In a similar fashion, I am experimenting with having dice faces that count as successes only in certain circumstances. The first version of my new ability test system works like this:

  • Creatures can have either one or two twelve-sided dice (D12) to roll
  • Approximately 50% of the die faces show symbols that represent ‘success’, with all other faces having some symbol representing a characteristic such as ‘agility’ or ‘intelligence’.
  • Some creatures in the game will be tagged with keywords that match these characteristics, for example, a Goblin might be tagged with ‘agile’ as a characteristic
  • Ability tests will require a number of successes to pass
  • Different ability tests will ‘burst’ on different characteristics; so for example, an agility test will ‘burst’ on the agility characteristic
  • When rolling dice, if the creature is labelled with a characteristic that matches a symbol that they roll, and that same symbol matches the a characteristic that the test ‘bursts’ on, then the test will be passed.

This system gives the designer lots of ways to differentiate one creature from another, and specialise creatures into certain preferred roles. Using the example above, the goblin would be on average better than most creatures at dodging and other activities that require dexterity.


Photo showing the new sized game pieces and a range ruler

The new ability dice

New day-night cycle

Finally, I looked at modifying the activity track idea to include a day and night cycle. I want to create varied game conditions that depend on the time of day. Coupling this feature with the activity track is an obvious thing to try and explore.

I considered that I was designing for more than two players. The activity track might vary in length based on the nbumber of players. To accommodate this, the activity track would need to be constructed out of multiple pieces probably with ‘day’ showing on one side, and ‘night’ showing on the other, thereby allow it the track to be configurable based on the number of players.

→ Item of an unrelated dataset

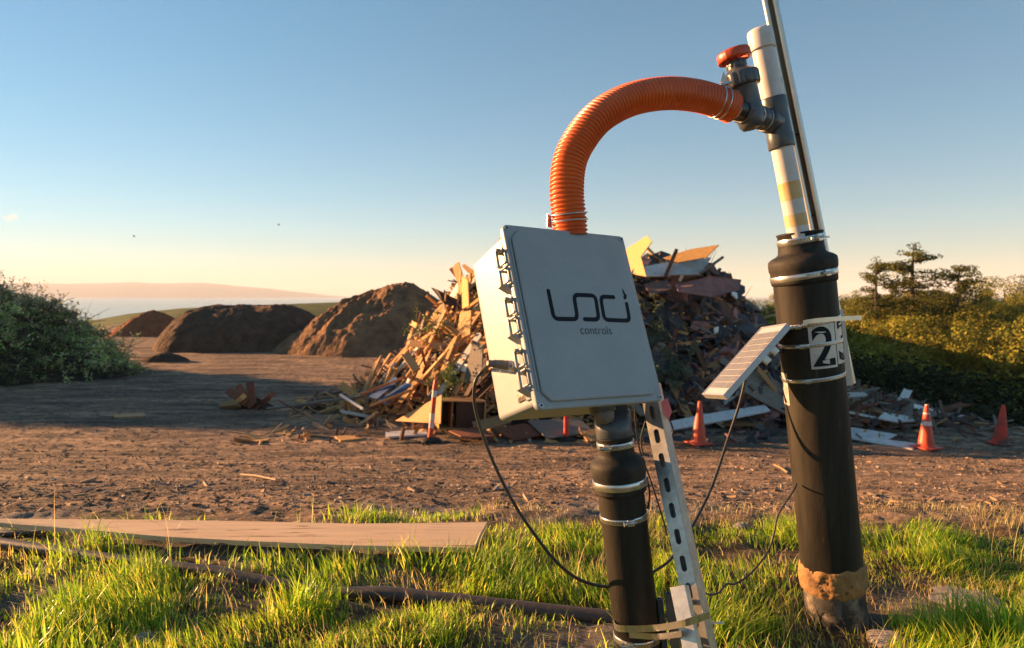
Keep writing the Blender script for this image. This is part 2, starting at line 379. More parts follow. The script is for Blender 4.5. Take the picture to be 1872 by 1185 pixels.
# ---------------------------------------------------------------- leaves, brush pile
def leaf_quads(Pn, size, tint, seed=0, aspect=.5, up=0.0, out=None):
    R = np.random.RandomState(seed); n = len(Pn)
    a = R.normal(size=(n, 3)); a[:, 2] += up
    if out is not None: o_ = out+.55*R.normal(size=(n, 3)); o_ /= np.linalg.norm(o_, axis=1)[:, None]; a = np.cross(o_, a)
    a /= np.linalg.norm(a, axis=1)[:, None]
    b = R.normal(size=(n, 3)) if out is None else np.cross(o_, a); b -= a*(a*b).sum(1)[:, None]; b /= np.linalg.norm(b, axis=1)[:, None]
    L = size*R.uniform(.6, 1.4, (n, 1)); a = a*L; b = b*L*aspect
    V = np.stack([Pn-a, Pn+b*1.0, Pn+a, Pn-b], 1).reshape(-1, 3)
    Fq = np.arange(4*n).reshape(n, 4)
    c = np.repeat(np.concatenate([tint, np.ones((n, 1))], 1), 4, 0)
    return V, Fq, c
def pal(n, cols, seed=0, jit=.25):
    R = np.random.RandomState(seed); c = np.array(cols)[R.randint(0, len(cols), n)]
    return c*(1+jit*R.uniform(-1, 1, (n, 1)))
M_leaf = leafmat('leaves', .35); M_tree = leafmat('tree_leaves', .25, rough=.8, spec=.08); M_grass = leafmat('grass_blades', .62, rough=.36); M_twig = mat('twigs', (.16, .105, .065), (.09, .06, .04), rough=.8, scale=12)
M_bark = mat('bark', (.10, .07, .05), (.05, .035, .025), rough=.9, scale=6, stretch=(1, 1, .3), bump=.04)
def ribbon_sticks(P0, D, L, r):
    """n thin three-sided sticks; arrays"""
    n = len(P0); a = np.cross(D, [0.31, .2, .93]); a /= np.linalg.norm(a, axis=1)[:, None]; b = np.cross(D, a)
    vs = []
    for e in (0, 1):
        for k in range(3):
            w_ = math.cos(2.094*k)*a+math.sin(2.094*k)*b
            vs.append(P0+D*L[:, None]*e+w_*(r[:, None]*(1-.5*e)))
    V = np.stack(vs, 1).reshape(-1, 3); base = np.arange(n)[:, None]*6
    Fq = np.concatenate([np.stack([base[:, 0]+k, base[:, 0]+(k+1) % 3, base[:, 0]+3+(k+1) % 3, base[:, 0]+3+k], -1) for k in range(3)])
    return V, Fq
def brush_pile():
    cx, cy = -20.5, 21.0
    root = empty('green_waste_pile', (cx, cy, tz(cx, cy)), 'big heap of cut green branches and brown brush at the left edge', 'brush pile')
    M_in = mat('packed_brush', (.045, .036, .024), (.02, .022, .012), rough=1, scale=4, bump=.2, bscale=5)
    R = np.random.RandomState(5); base = np.array(root.location)
    def hgt(x, y):
        u = (x+20.6)/8.9; v = (y-21.0)/4.3
        q = np.clip(1-(np.abs(u)**1.38+np.abs(v)**2.0), 0, 1)
        h = 4.1*q**.82*(1+.30*fbm(x*.55, y*.55, 4, 91))
        return h
    n = 90; A, B = np.meshgrid(np.linspace(-9.4, 9.4, n), np.linspace(-4.4, 4.4, n)); X = A+cx; Y = B+cy
    Z = terr(X, Y, False)+hgt(X, Y)*.93+.08*fbm(X*3, Y*3, 3, 4)-.15-base[2]
    i = np.arange(n-1)[:, None]*n+np.arange(n-1)[None, :]
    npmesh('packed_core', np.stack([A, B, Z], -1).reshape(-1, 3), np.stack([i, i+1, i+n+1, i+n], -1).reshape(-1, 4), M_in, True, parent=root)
    def pts(n, front=.6):
        x = R.uniform(-29.6, -11.3, n*3); y = R.uniform(16.7, 25.3, n*3); h = hgt(x, y); k = h > .05
        x, y, h = x[k][:n], y[k][:n], h[k][:n]
        return x, y, h
    # clumps of foliage, brown brush near the top and greener sprays lower down
    x, y, h = pts(3400); nl = 34
    P0 = np.stack([x, y, terr(x, y, False)+h+R.uniform(-.05, .16, len(x))], -1)
    rad = R.uniform(.12, .42, len(x)); low = h < 1.5+1.5*fbm(x*.8, y*.8, 3, 13)
    dv = R.normal(size=(len(x), 3))*[1, .7, .5]+[0, -.35, -.15]; dv /= np.linalg.norm(dv, axis=1)[:, None]
    dirs = dv[:, None]*(R.uniform(-.2, 1, (len(x), nl))*rad[:, None]*2.4)[:, :, None]+R.normal(size=(len(x), nl, 3))*.055
    Pn = (P0[:, None]+dirs).reshape(-1, 3)
    n_ = len(Pn); lowl = np.repeat(low, nl)
    clump = np.repeat(R.uniform(.3, 1.5, len(x))*(1+1.1*fbm(x*1.4, y*1.4, 3, 19)), nl)[:, None]
    g = pal(n_, [(.085, .125, .035), (.11, .15, .04), (.07, .10, .035), (.15, .16, .055), (.12, .13, .085), (.13, .10, .06)], 1)
    br = pal(n_, [(.13, .11, .06), (.11, .09, .055), (.09, .10, .05), (.18, .14, .09), (.09, .10, .05)], 2)
    t = np.where(lowl[:, None], g, br)*clump
    V, Fq, c = leaf_quads(Pn-base, .056, t*3.3, 3, .30, .2)
    npmesh('foliage', V, Fq, M_leaf, col=c, parent=root)
    x, y, h = pts(3600); P0 = np.stack([x, y, terr(x, y, False)+h-.1], -1)
    D = R.normal(size=(len(x), 3)); D[:, 2] = D[:, 2]*.22; D /= np.linalg.norm(D, axis=1)[:, None]
    V, Fq = ribbon_sticks(P0-base, D, R.uniform(.3, 1.2, len(x)), R.uniform(.005, .020, len(x)))
    npmesh('branches', V, Fq, M_twig, parent=root)
brush_pile()

# ---------------------------------------------------------------- trees beyond the ravine
def crown_mesh(name, clusters, nleaf, size, cols, seed, aspect=.6):
    R = np.random.RandomState(seed); Ps = []; Ts = []; Os = []
    for (c, rad, sq) in clusters:
        m = int(nleaf*rad*rad)
        d = R.normal(size=(m, 3)); d /= np.linalg.norm(d, axis=1)[:, None]; Os.append(d+[0, 0, .15]); lump = 1+.22*np.array([mn.noise(Vector(q)*2.2+Vector(c)) for q in d])[:, None]; d = d*R.uniform(.68, 1.06, (m, 1))*rad*lump
        d[:, 2] *= sq; Ps.append(np.array(c)+d)
        Ts.append(pal(m, cols, R.randint(1e6))*R.uniform(.55, 1.35))
    Pn = np.concatenate(Ps); T = np.concatenate(Ts)
    return leaf_quads(Pn, size, T, seed, aspect, .1, np.concatenate(Os))
def tree_proto(kind, seed):
    r = random.Random(seed); t = MB(); cl = []
    if kind == 'pine':
        H = 9.0; t.tube([(0, 0, -.6), (.05, .02, 2), (.1, 0, 5), (.05, .05, 7.5), (0, 0, H)], lambda j: [.2, .16, .12, .08, .02][j], 7)
        z = 2.4 if seed % 2 else 3.2
        while z < H-.3:
            k = (H-z)/H
            for q in range(r.randint(2, 4)):
                a = r.uniform(0, 6.28); L = (1.0+2.6*k)*r.uniform(.45, 1.1); dz = r.uniform(-.3, .35)*L
                e = (math.cos(a)*L, math.sin(a)*L, z+dz); t.tube([(0, 0, z), (e[0]*.5, e[1]*.5, z+dz*.3), e], lambda j: .05-.02*j, 4)
                for s_ in (.28, .5, .75, 1.0):
                    if r.random() < .85: cl.append(((e[0]*s_, e[1]*s_, z+dz*s_+.08), r.uniform(.34, .66)*(1 if s_ > .6 else .8)*(.6+.6*k), .72))
            z += r.uniform(.26, .5)
        cl += [((0, 0, H-.1), .35, .9), ((.1, 0, H-.6), .4, .7)]
        cols = [(.085, .095, .022), (.12, .12, .026), (.06, .075, .02), (.20, .16, .03)]; nl, sz = 520, .065
    elif kind == 'oak':
        H = 6.5; t.tube([(0, 0, -.6), (.1, .1, 1.2), (.2, 0, 2.6), (.1, 0, 4)], lambda j: [.3, .22, .17, .09][j], 7)
        for q in range(9):
            a = q*.7+r.uniform(-.3, .3); L = r.uniform(1.2, 2.7); zz = r.uniform(3.3, 6.0)
            e = (math.cos(a)*L, math.sin(a)*L, zz); t.tube([(.2, 0, 2.2), (e[0]*.5, e[1]*.5, 3.2), e], lambda j: .12-.045*j, 5)
            for w_ in range(6): cl.append(((e[0]+r.uniform(-1, 1), e[1]+r.uniform(-1, 1), zz+r.uniform(-1.6, .6)), r.uniform(.5, 1.05), .75)) if r.random() < .8 else 0
        cols = [(.18, .19, .03), (.26, .23, .035), (.13, .15, .025), (.30, .24, .04)]; nl, sz = 420, .07
    elif kind in ('bush', 'shaded_bush'):
        t.tube([(0, 0, -.4), (.05, 0, .7), (.1, 0, 1.4)], lambda j: .09-.02*j, 5)
        for q in range(22):
            a = r.uniform(0, 6.28); L = r.uniform(0, 1.7); zz = r.uniform(.3, 2.3)*(1-.18*L)
            e = (math.cos(a)*L, math.sin(a)*L, zz); cl.append((e, r.uniform(.4, .85), .8))
            if q < 6: t.tube([(.05, 0, .3), e], lambda j: .05-.02*j, 4)
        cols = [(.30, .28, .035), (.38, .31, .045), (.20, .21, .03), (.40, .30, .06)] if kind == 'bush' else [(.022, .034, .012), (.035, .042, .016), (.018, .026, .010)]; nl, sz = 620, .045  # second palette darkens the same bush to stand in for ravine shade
    V, Fq, c = crown_mesh('crown', cl, nl, sz, cols, seed)
    tr = t.obj('trunk', M_bark, loc=(0, 0, 0)); cr = npmesh('crown', V, Fq, M_tree, col=c)
    COL.objects.unlink(tr); COL.objects.unlink(cr)
    return tr.data, cr.data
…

A track could always be constructed with the same number of spaces of light and dark, and could have the total number of spaces vary based on the number of players.

With this in mind, I made a new cardboard track and marked it up with spots representing day, and spots representing night, with two transition periods of twilight. The double-sided aspect didn’t need to be made right now – having designed this in advance ‘future proofed’ my thinking and further developments of the activity track.

New play mats

Additionally, I have acquired a couple of 3ft by 3ft play mats with the purpose of making play testing more thematic. I need to constantly be working towards what the final game will feel like to play. Improving the aesthetics is one key aspect to this.

Photo showing the new sized game pieces and a range ruler

The new activity track in development

Production and playtesting

Before I could play test, I re-made all the creatures at their new size, made some new simple movement rulers, made a new range ruler, and re-made the spell cards. This was tedious and suprisingly time consuming.  The next time i need to reconstruct so many components I will digitise as much of it as possible so that I can at least avoid so much hand writing!

(Digitising assets will also allow me to include graphics, making the test builds more thematic.) 

Play testing was quite quick and easy. The game felt much the same as it did before and I was pleased, but I also noticed a couple of design flaws with the activation track. Without going into detail here, it seemed that the order of activity was a bit too predictable and often would leave one wizard doing a bunch of activity in one go, rather than activity being much more split between the players. This is something to explore in the future once the base game is more feature complete.